Дикие, горькие мысли носились в голове Руссо, когда он решил отказаться от поездки в Женеву. Руссо писал в своем дневнике: «Богачи! Законы умещаются в их туго набитых кошельках. А бедняк должен продавать свою свободу за черствую корку хлеба».
Дело не в том, что Руссо сам хотел разбогатеть. Да, конечно, он время от времени мечтал об этом, но тут же отгонял эти мысли.
«Предположим, у меня будут свечи в золотых подсвечниках, — писал он своему приятелю в Женеву. — Неужели от этого я стану лучше писать?»
Он раз и навсегда призван судьбой быть бедняком. Но почему он должен терпеть поражение от человека, который к нему абсолютно равнодушен? Такой разгром ужасно унизителен.
Он притворялся, что это мадам д'Эпинэ не позволила ему уехать в Женеву. Он убеждал себя, что мольбы и заботы этой женщины не позволили ему уехать в родной город, куда так рвалась душа и где ждала удача.

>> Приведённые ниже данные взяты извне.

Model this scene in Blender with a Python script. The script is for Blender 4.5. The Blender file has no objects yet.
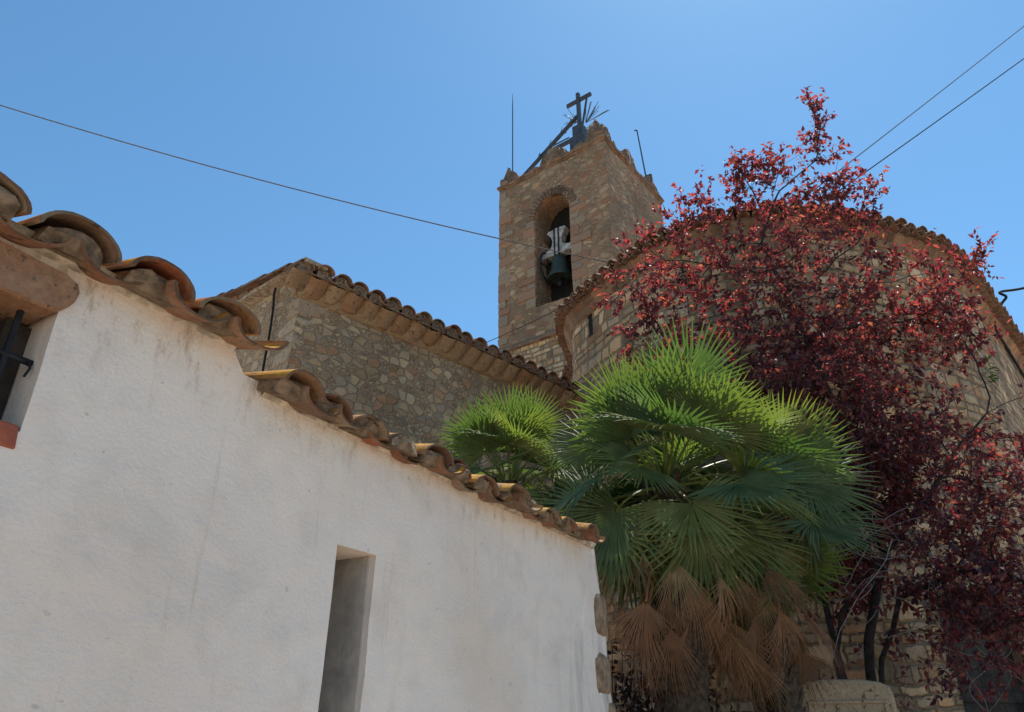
import bpy, bmesh, math, random
import numpy as np
from mathutils import Vector, Matrix, noise as mnoise

# ------------------------------------------------------------------ camera, sky, sun, exposure
scene = bpy.context.scene
C = scene.collection
EYE = 1.6                     # height of the camera above the street
FPX, PITCH = 740.0, math.radians(27.5)

cam_d = bpy.data.cameras.new("camera")
cam_d.sensor_width = 36.0
cam_d.lens = FPX / 1024.0 * 36.0
cam_d.clip_start = 0.05
cam_d.clip_end = 2000.0
cam = bpy.data.objects.new("camera", cam_d)
C.objects.link(cam)
cam.location = (0, 0, EYE)
cam.rotation_euler = (math.radians(90) + PITCH, 0, 0)
scene.camera = cam

SUN_AZ, SUN_EL = math.radians(29.6), math.radians(65.0)   # azimuth from +Y towards +X
world = bpy.data.worlds.new("World")
scene.world = world
world.use_nodes = True
wn = world.node_tree
bg = wn.nodes["Background"]
sky = wn.nodes.new("ShaderNodeTexSky")
sky.sky_type = 'NISHITA'
sky.sun_disc = False
sky.sun_elevation = SUN_EL
sky.sun_rotation = SUN_AZ
sky.altitude = 300.0
sky.air_density = 1.0
sky.dust_density = 0.25
sky.ozone_density = 4.0
tint = wn.nodes.new("ShaderNodeMix")          # white balance of the clear sky
tint.data_type = 'RGBA'
tint.blend_type = 'MULTIPLY'
tint.inputs[0].default_value = 1.0
tint.inputs[7].default_value = (0.74, 1.05, 1.06, 1.0)
wn.links.new(sky.outputs[0], tint.inputs[6])
wn.links.new(tint.outputs[2], bg.inputs[0])
bg.inputs[1].default_value = 0.125

sun_d = bpy.data.lights.new("sun", 'SUN')
sun_d.energy = 5.0
sun_d.angle = math.radians(0.5)
sun_d.color = (1.0, 0.94, 0.85)
sun = bpy.data.objects.new("sun", sun_d)
C.objects.link(sun)
SUN_DIR = Vector((math.sin(SUN_AZ) * math.cos(SUN_EL), math.cos(SUN_AZ) * math.cos(SUN_EL), math.sin(SUN_EL)))
sun.rotation_euler = (-SUN_DIR).to_track_quat('-Z', 'Y').to_euler()
sun.location = SUN_DIR * 60

vs = scene.view_settings
vs.view_transform = 'Standard'
vs.look = 'None'
vs.gamma = 1.0
vs.use_curve_mapping = False
vs.exposure = 0.4
try:
    scene.cycles.max_bounces = 8
    scene.cycles.diffuse_bounces = 4
    scene.cycles.transmission_bounces = 4
    scene.cycles.use_denoising = True
except Exception:
    pass


def at(px, py, y):
    """world point at depth y on the line of sight of a place measured in the photograph"""
    dx, u = px - 512.0, 356.0 - py
    fy = FPX * math.cos(PITCH) - u * math.sin(PITCH)
    fz = FPX * math.sin(PITCH) + u * math.cos(PITCH)
    return Vector((dx * y / fy, y, EYE + fz * y / fy))


# ------------------------------------------------------------------ object helpers
class MB:
    def __init__(self):
        self.v, self.f, self.uv = [], [], []      # uv: list per vertex (u, v)

    def vert(self, p, uv=(0.0, 0.0)):
        self.v.append(tuple(p))
        self.uv.append(uv)
        return len(self.v) - 1

    def face(self, *idx):
        self.f.append(idx)

    def poly(self, pts, uvs=None):
        i0 = len(self.v)
        for k, p in enumerate(pts):
            self.vert(p, uvs[k] if uvs else (0, 0))
        self.f.append(tuple(range(i0, i0 + len(pts))))

    def box(self, c, ax, ay, az, hx, hy, hz, jit=0.0, rnd=None):
        c, ax, ay, az = Vector(c), Vector(ax), Vector(ay), Vector(az)
        ids = []
        for sx in (-1, 1):
            for sy in (-1, 1):
                for sz in (-1, 1):
                    p = c + ax * (sx * hx) + ay * (sy * hy) + az * (sz * hz)
                    if jit:
                        p = p + Vector((rnd.uniform(-jit, jit), rnd.uniform(-jit, jit), rnd.uniform(-jit, jit)))
                    ids.append(self.vert(p, (sx * hx + sy * hy, sz * hz)))
        a = ids
        for q in ((0, 1, 3, 2), (4, 6, 7, 5), (0, 4, 5, 1), (2, 3, 7, 6), (0, 2, 6, 4), (1, 5, 7, 3)):
            self.f.append(tuple(a[i] for i in q))

    def tube(self, pts, radii, seg=8, caps=True):
        pts = [Vector(p) for p in pts]
        if not hasattr(radii, '__len__'):
            radii = [radii] * len(pts)
        rings, side = [], None
        L = 0.0
        for i, p in enumerate(pts):
            t = (pts[min(i + 1, len(pts) - 1)] - pts[max(i - 1, 0)])
            if t.length < 1e-9:
                t = Vector((0, 0, 1))
            t.normalize()
            if side is None:
                ref = Vector((0, 0, 1)) if abs(t.z) < 0.9 else Vector((1, 0, 0))
                side = t.cross(ref).normalized()
            else:
                side = (side - t * side.dot(t))
                side = side.normalized() if side.length > 1e-6 else t.orthogonal().normalized()
            b = t.cross(side)
            if i:
                L += (p - pts[i - 1]).length
            rings.append([self.vert(p + (side * math.cos(2 * math.pi * k / seg) + b * math.sin(2 * math.pi * k / seg)) * radii[i],
                                    (k / seg * 6.28 * radii[0], L)) for k in range(seg)])
        for i in range(len(rings) - 1):
            for k in range(seg):
                k2 = (k + 1) % seg
                self.f.append((rings[i][k], rings[i][k2], rings[i + 1][k2], rings[i + 1][k]))
        if caps:
            self.f.append(tuple(reversed(rings[0])))
            self.f.append(tuple(rings[-1]))

    def lathe(self, c, prof, seg=20, axis=Vector((0, 0, 1)), ax=Vector((1, 0, 0))):
        c = Vector(c)
        ay = axis.cross(ax)
        rings = []
        for r, z in prof:
            rings.append([self.vert(c + axis * z + (ax * math.cos(2 * math.pi * k / seg) + ay * math.sin(2 * math.pi * k / seg)) * max(r, 1e-4),
                                    (k / seg, z)) for k in range(seg)])
        for i in range(len(rings) - 1):
            for k in range(seg):
                k2 = (k + 1) % seg
                self.f.append((rings[i][k], rings[i][k2], rings[i + 1][k2], rings[i + 1][k]))

    def build(self, name, mat, parent=None, smooth=False, bevel=0.0):
        me = bpy.data.meshes.new(name)
        me.from_pydata(self.v, [], self.f)
        if self.uv:
            uvl = me.uv_layers.new(name="UVMap")
            li = np.empty(len(me.loops), dtype=np.int32)
            me.loops.foreach_get("vertex_index", li)
            uv = np.array(self.uv, dtype=np.float32)[li]
            uvl.data.foreach_set("uv", uv.ravel())
        me.materials.append(mat)
        if smooth:
            me.polygons.foreach_set("use_smooth", [True] * len(me.polygons))
        me.validate()
        o = bpy.data.objects.new(name, me)
        C.objects.link(o)
        if parent is not None:
            o.parent = parent
            o.matrix_parent_inverse = Matrix.Translation(-parent.location)
        if bevel:
            m = o.modifiers.new("bevel", 'BEVEL')
            m.width = bevel
            m.segments = 2
            m.limit_method = 'ANGLE'
        return o


def thing(name, label, cat, loc=(0, 0, 0), group=None):
    o = bpy.data.objects.new(name, None)
    C.objects.link(o)
    o.location = loc
    o["label"] = label
    o["category"] = cat
    if group:
        o["group"] = group
    return o


def tag(o, label, cat, group=None):
    o["label"] = label
    o["category"] = cat
    if group:
        o["group"] = group
    return o


# ------------------------------------------------------------------ material helpers
class NT:
    def __init__(self, name):
        self.m = bpy.data.materials.new(name)
        self.m.use_nodes = True
        self.t = self.m.node_tree
        self.b = self.t.nodes["Principled BSDF"]
        self.out = self.t.nodes["Material Output"]
        self.b.inputs["Specular IOR Level"].default_value = 0.25

    def n(self, typ, **kw):
        nd = self.t.nodes.new(typ)
        for k, v in kw.items():
            setattr(nd, k, v)
        return nd

    def put(self, sock, val):
        if isinstance(val, bpy.types.NodeSocket):
            self.t.links.new(val, sock)
        elif val is not None:
            if hasattr(sock.default_value, '__len__') and not hasattr(val, '__len__'):
                val = (val, val, val)
            if hasattr(sock.default_value, '__len__') and len(sock.default_value) == 4 and len(val) == 3:
                val = (*val, 1.0)
            sock.default_value = val

    def math(self, op, a, b=None, c=None, clamp=False):
        nd = self.n("ShaderNodeMath", operation=op)
        nd.use_clamp = clamp
        self.put(nd.inputs[0], a)
        if b is not None:
            self.put(nd.inputs[1], b)
        if c is not None:
            self.put(nd.inputs[2], c)
        return nd.outputs[0]

    def vmath(self, op, a, b=None, scale=None):
        nd = self.n("ShaderNodeVectorMath", operation=op)
        self.put(nd.inputs[0], a)
        if b is not None:
            self.put(nd.inputs[1], b)
        if scale is not None:
            self.put(nd.inputs["Scale"], scale)
        return nd.outputs[0]

    def uv(self):
        return self.n("ShaderNodeUVMap").outputs[0]

    def obj(self):
        return self.n("ShaderNodeTexCoord").outputs["Object"]

    def noise(self, vec, scale, detail=4.0, rough=0.55, out=0, dist=0.0):
        nd = self.n("ShaderNodeTexNoise")
        self.put(nd.inputs["Vector"], vec)
        nd.inputs["Scale"].default_value = scale
        nd.inputs["Detail"].default_value = detail
        nd.inputs["Roughness"].default_value = rough
        nd.inputs["Distortion"].default_value = dist
        return nd.outputs[out]

    def ramp(self, fac, stops, interp='LINEAR'):
        nd = self.n("ShaderNodeValToRGB")
        cr = nd.color_ramp
        cr.interpolation = interp
        while len(cr.elements) < len(stops):
            cr.elements.new(0.5)
        for e, (p, c) in zip(cr.elements, stops):
            e.position = p
            e.color = (c, c, c, 1) if not hasattr(c, '__len__') else (*c, 1)
        self.put(nd.inputs[0], fac)
        return nd.outputs[0]

    def mix(self, fac, a, b, mode='MIX'):
        nd = self.n("ShaderNodeMix", data_type='RGBA', blend_type=mode)
        self.put(nd.inputs[0], fac)
        self.put(nd.inputs[6], a)
        self.put(nd.inputs[7], b)
        return nd.outputs[2]

    def range(self, v, a, b, c=0.0, d=1.0, smooth=True):
        nd = self.n("ShaderNodeMapRange")
        if smooth:
            nd.interpolation_type = 'SMOOTHSTEP'
        for k, x in zip((0, 1, 2, 3, 4), (v, a, b, c, d)):
            self.put(nd.inputs[k], x)
        return nd.outputs[0]

    def bump(self, h, strength=0.5, dist=0.02, prev=None):
        nd = self.n("ShaderNodeBump")
        nd.inputs["Strength"].default_value = strength
        nd.inputs["Distance"].default_value = dist
        self.put(nd.inputs["Height"], h)
        if prev is not None:
            self.put(nd.inputs["Normal"], prev)
        return nd.outputs[0]

    def done(self, color=None, rough=0.9, normal=None):
        self.put(self.b.inputs["Base Color"], color)
        self.put(self.b.inputs["Roughness"], rough)
        if normal is not None:
            self.put(self.b.inputs["Normal"], normal)
        return self.m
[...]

Он заставил себя поверить, что только ради него мадам д'Эпинэ переделала коттедж, предназначавшийся ему, в удобный жилой дом с пятью комнатами, кухней, кладовой, подвалом. Вокруг дома были огород и сад. Неподалеку находился лес, где Руссо мог совершать долгие прогулки. Все это она предложила ему в качестве приманки.
И он ее заглотнул. Сколько раз он говорил ей, что мечтает
о чем-то подобном. Уединенное место — приют отшельника. Здесь он может наслаждаться тишиной и плодотворно работать. Здесь его будет окружать дикая природа. И недалеко от Парижа, чтобы его друзья — Дидро, Гримм и другие — могли приезжать время от времени. Он получил все, что хотел. Вот из-за чего он не поехал в Женеву.
Ложь! Он отказался от Женевы только из-за Вольтера! Но Руссо предпочитал не говорить об этом. Только позже, значительно позже он напишет в своей «Исповеди»: «Я сразу почувствовал, что этот человек способен совершить революцию в Женеве. И все то, что вызывало мою ненависть в Париже, все, что гнало меня прочь из этого города, — его жалкое притворство, его мотовство, его высокомерие и манерничание, — все это вскоре пропитает и мою родную страну.